Ibnu Abdil Barr, ulama Mazhab Maliki, menjelaskan bahwa pemeliharaan anjing tidak diharamkan. “Larangan” Rasulullah hanya bersifat makruh. Sedangkan pengurangan pahala hanya bersifat preventif sebagai keterangan berikut ini:

 

 وفي هذا الحديث دليل على أن اتخاذ الكلاب ليس بمحرم وإن كان ذلك الاتخاذ لغير الزرع والضرع والصيد لأن قوله من اتخذ كلبا - [ أو اقتنى كلبا ] لا يغني عنه زرعا ولا ضرعا ولا اتخذه للصيد نقص من أجره كل يوم قيراط يدل على الإباحة لا على التحريم لأن المحرمات لا يقال فيها من فعل هذا نقص من عمله أو من أجره كذا بل ينهى عنه لئلا يواقع المطيع شيئا منها. وإنما يدل ذلك اللفظ على الكراهة لا على التحريم والله أعلم

 

Artinya: Pada hadits ini terdapat dalil bahwa memelihara anjing haram sekalipun bukan untuk kepentingan jaga tanaman, ternak perah, dan berburu.
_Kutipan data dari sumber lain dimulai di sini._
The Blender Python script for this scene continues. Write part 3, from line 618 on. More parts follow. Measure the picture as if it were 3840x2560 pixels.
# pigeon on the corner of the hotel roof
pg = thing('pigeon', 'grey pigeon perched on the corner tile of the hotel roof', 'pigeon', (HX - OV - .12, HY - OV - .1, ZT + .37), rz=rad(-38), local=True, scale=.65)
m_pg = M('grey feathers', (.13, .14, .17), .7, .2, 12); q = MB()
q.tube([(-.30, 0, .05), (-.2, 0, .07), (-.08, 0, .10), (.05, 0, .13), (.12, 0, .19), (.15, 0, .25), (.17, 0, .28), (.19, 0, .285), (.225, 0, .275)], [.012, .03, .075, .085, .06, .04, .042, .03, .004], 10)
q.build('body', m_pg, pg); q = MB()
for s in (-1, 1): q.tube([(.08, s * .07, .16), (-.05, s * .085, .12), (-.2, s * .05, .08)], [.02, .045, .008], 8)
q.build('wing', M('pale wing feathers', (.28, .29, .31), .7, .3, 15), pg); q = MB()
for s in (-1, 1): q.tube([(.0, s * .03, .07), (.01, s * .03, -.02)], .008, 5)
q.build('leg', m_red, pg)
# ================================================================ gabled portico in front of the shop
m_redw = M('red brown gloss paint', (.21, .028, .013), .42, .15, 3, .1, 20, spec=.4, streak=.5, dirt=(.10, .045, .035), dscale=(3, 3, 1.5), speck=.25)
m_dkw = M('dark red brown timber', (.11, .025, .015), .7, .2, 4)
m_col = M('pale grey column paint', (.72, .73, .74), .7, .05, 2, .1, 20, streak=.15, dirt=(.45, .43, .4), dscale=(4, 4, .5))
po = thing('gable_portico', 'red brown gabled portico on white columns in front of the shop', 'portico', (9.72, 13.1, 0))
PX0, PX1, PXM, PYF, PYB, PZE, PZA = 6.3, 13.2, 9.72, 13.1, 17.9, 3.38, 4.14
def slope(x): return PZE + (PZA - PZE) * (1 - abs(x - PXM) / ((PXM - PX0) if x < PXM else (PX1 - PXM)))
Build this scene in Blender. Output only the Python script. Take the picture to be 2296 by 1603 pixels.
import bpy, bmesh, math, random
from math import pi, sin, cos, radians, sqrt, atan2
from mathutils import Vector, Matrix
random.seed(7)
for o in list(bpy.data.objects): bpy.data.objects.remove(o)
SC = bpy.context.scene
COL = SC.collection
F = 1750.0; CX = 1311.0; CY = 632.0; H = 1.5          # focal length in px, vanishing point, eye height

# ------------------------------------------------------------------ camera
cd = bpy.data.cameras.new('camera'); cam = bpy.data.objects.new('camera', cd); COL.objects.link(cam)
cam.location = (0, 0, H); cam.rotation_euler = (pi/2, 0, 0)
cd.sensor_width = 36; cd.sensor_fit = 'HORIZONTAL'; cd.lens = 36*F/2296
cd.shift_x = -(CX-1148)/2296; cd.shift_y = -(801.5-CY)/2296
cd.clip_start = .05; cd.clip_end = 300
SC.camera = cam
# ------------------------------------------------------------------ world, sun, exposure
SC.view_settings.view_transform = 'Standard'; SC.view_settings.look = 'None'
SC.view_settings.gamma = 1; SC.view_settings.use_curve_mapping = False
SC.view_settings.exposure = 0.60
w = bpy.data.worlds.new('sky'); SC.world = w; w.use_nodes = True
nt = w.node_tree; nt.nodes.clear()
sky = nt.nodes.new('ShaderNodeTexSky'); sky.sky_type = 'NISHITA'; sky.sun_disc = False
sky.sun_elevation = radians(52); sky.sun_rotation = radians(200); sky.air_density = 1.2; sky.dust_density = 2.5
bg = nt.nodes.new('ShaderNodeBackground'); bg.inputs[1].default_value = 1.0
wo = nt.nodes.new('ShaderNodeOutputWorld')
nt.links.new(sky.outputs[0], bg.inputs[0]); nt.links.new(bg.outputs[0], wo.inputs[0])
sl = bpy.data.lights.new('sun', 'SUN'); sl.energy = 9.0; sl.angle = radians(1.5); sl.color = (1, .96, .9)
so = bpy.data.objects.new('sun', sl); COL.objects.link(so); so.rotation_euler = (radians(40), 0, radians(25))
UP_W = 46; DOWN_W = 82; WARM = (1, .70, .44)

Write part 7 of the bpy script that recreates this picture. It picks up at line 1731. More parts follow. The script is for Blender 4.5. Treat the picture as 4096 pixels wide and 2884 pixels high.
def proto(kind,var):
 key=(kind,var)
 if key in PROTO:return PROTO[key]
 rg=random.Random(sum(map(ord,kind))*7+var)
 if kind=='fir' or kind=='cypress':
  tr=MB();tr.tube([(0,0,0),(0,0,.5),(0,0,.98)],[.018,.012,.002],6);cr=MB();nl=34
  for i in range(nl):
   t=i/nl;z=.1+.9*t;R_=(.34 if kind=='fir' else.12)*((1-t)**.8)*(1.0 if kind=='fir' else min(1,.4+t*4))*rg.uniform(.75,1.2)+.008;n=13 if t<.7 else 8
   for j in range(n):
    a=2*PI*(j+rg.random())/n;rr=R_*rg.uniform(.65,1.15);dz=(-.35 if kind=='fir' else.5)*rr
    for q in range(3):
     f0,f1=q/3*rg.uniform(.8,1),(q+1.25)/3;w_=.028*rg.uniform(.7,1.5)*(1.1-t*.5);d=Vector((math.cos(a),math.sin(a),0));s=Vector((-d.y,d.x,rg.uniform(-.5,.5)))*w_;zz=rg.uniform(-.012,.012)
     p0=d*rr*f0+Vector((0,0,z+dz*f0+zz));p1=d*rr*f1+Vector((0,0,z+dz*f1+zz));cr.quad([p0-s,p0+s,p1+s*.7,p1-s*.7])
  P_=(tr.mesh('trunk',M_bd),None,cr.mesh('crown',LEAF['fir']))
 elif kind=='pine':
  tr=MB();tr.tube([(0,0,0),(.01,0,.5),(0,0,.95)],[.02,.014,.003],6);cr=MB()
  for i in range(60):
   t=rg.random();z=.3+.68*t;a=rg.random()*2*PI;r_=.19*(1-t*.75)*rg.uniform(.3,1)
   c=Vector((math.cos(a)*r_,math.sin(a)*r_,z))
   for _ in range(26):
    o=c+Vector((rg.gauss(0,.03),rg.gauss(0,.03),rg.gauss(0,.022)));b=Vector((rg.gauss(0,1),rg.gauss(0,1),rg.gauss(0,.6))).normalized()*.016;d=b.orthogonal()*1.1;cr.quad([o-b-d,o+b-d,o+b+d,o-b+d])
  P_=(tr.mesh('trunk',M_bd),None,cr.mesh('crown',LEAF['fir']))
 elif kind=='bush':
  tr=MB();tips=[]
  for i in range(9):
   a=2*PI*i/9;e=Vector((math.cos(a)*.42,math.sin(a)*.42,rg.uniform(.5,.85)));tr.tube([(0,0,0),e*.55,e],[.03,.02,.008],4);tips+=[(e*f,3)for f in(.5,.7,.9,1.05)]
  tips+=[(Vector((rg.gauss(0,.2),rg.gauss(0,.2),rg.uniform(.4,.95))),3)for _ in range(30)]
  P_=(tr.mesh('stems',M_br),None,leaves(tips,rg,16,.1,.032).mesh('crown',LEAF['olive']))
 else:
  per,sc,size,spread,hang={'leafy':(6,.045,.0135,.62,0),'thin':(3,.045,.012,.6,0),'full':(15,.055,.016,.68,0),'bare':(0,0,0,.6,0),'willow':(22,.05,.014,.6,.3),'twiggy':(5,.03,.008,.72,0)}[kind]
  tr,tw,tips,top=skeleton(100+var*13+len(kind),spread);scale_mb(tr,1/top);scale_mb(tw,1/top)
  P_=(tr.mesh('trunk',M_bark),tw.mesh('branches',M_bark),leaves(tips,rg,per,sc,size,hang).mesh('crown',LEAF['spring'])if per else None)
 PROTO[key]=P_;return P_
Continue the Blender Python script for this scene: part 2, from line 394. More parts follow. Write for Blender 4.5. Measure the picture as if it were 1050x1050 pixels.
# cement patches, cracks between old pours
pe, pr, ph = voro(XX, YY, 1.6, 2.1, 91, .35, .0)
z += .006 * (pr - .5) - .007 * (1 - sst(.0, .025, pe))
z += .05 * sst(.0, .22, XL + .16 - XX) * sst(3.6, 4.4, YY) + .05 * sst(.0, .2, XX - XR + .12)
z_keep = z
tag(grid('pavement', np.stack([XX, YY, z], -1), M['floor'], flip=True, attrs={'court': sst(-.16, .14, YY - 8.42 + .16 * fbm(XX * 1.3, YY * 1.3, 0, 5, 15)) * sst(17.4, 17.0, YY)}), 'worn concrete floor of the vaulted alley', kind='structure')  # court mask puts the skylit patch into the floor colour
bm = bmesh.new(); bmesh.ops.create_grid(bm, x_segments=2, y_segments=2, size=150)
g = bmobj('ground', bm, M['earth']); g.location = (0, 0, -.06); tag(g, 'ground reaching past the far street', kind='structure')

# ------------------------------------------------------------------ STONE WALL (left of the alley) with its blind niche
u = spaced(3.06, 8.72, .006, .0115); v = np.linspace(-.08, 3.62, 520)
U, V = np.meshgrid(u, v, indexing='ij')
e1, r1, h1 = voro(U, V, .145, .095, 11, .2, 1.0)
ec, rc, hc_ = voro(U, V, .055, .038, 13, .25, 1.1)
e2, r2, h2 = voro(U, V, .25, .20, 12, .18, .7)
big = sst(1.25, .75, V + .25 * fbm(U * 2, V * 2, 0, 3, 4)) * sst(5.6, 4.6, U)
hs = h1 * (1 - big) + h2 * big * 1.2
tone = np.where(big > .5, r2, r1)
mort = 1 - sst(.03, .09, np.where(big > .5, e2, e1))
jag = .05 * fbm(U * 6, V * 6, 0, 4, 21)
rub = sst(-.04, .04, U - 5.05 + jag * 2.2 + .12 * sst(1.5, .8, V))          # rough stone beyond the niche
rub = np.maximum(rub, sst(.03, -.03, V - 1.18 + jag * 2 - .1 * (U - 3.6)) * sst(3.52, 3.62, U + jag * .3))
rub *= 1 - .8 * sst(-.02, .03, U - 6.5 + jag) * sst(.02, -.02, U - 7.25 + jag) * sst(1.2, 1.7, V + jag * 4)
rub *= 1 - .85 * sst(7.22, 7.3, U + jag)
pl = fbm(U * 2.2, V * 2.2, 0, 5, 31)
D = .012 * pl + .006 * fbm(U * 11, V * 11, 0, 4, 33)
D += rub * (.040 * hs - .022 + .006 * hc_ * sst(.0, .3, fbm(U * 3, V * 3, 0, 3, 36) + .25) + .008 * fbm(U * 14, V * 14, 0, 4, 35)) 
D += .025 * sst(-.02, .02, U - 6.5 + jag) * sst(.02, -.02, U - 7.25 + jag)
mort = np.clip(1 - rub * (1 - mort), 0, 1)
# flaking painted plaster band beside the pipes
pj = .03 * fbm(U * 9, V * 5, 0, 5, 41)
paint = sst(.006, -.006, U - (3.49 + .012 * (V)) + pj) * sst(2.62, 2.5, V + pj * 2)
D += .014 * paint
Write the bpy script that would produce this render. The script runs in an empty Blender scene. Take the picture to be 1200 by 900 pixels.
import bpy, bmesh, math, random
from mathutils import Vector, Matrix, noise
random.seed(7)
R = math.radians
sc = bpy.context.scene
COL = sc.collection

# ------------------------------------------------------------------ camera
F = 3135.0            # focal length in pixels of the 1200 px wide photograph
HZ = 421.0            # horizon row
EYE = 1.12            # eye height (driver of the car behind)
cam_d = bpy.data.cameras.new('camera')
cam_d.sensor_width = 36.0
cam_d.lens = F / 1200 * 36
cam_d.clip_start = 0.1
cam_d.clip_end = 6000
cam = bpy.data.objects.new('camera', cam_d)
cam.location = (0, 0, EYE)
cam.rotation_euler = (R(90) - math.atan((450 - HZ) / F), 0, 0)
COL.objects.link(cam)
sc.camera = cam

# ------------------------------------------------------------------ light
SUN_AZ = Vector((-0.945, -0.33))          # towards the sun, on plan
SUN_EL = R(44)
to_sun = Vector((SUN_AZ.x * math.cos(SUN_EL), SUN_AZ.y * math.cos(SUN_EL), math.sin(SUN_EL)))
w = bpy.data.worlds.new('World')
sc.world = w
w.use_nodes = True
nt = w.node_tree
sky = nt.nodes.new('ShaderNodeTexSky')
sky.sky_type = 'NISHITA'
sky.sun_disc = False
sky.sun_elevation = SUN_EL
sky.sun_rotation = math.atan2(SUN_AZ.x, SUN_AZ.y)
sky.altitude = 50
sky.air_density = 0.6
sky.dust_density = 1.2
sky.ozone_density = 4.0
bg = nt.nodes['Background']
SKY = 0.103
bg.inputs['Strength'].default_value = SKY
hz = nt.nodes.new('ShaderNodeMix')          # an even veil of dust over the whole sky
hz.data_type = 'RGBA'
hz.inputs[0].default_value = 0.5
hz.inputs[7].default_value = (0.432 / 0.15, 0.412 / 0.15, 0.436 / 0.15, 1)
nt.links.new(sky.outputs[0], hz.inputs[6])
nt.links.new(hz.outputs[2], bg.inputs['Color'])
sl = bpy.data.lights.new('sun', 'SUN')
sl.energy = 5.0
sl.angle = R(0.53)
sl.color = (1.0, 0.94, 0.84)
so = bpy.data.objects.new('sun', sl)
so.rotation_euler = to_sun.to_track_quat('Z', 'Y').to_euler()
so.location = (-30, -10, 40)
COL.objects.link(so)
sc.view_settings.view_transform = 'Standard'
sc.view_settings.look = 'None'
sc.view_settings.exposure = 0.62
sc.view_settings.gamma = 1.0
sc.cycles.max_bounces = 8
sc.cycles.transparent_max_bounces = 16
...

Maksud redaksi hadits ‘Siapa saja yang menjadikan anjing’ atau ‘memelihara anjing’ bukan untuk jaga tanaman, jaga ternak perah, atau berburu maka akan berkurang pahalanya sebanyak satu qirath, menunjukkan kebolehan bukan pengharaman. Pasalnya, pengharaman tidak bisa ditarik dari pernyataan, ‘Siapa yang melakukan ini, maka akan berkurang amalnya atau pahalanya sekian.’ Larangan itu dimaksudkan agar Muslim yang taat tidak jatuh di dalamnya. Lafal ini menunjukkan larangan makruh, bukan haram. Wallahua‘lam, (Lihat Ibnu Abdil Barr, Al-Istidzkar Al-Jami‘ li Madzahibi Fuqaha’il Amshar, [Halab-Kairo Darul Wagha dan Beirut, Daru Qutaibah: 1993 M/1414 H], cetakan pertama, juz XXVII, halaman 193-194).

 

Ibnu Abdil Barr menjelaskan bahwa pada prinsipnya kualitas pemeliharaan anjing tergantung pada bagaimana perlakuan keseharian kita terhadap hewan peliharaan tersebut. Kalau perilaku keseharian kita baik, maka Allah akan memberikan pahala. Tetapi ketika perilaku kita buruk, maka Allah akan membalas kita dengan dosa.

 

 وقد يكون في التقصير في الإحسان إلى الكلب لأنه قانع ناظر إلى يد متخذه ففي الإحسان إليه أجر كما قال صلى الله عليه وسلم في كل ذي كبد رطبة أجر وفي الإساءة إليه بتضييقة وزر

 

Artinya: Terkadang terjadi kelalaian untuk berbuat baik terhadap anjing. Hal ini cukup dilihat dari tangan orang yang memeliharanya. Berbuat baik terhadap anjing bernilai pahala sebagaimana sabda Rasulullah saw, pada setiap limpa yang basah terdapat pahala.’ Berbuat jahat dengan kezaliman tertentu terhadap anjing bernilai dosa (Lihat Ibnu Abdil Barr, Al-Istidzkar Al-Jami‘ li Madzahibi Fuqaha’il Amshar, [Halab-Kairo Darul Wagha dan Beirut, Daru Qutaibah: 1993 M/1414 H], cetakan pertama, juz XXVII, halaman 194).

 

Dari keterangan di atas yang dilansir dari NU Online maka dapat disimpulkan bahwa memelihara hewan anjing menurut mazhab Syafii hukumnya dilarang jika tanpa hajat, dan boleh ketika ada hajat. Sedangkan menurut mazhab Maliki, memelihara hewan anjing hukumnya boleh, baik ada hajat maupun tidak.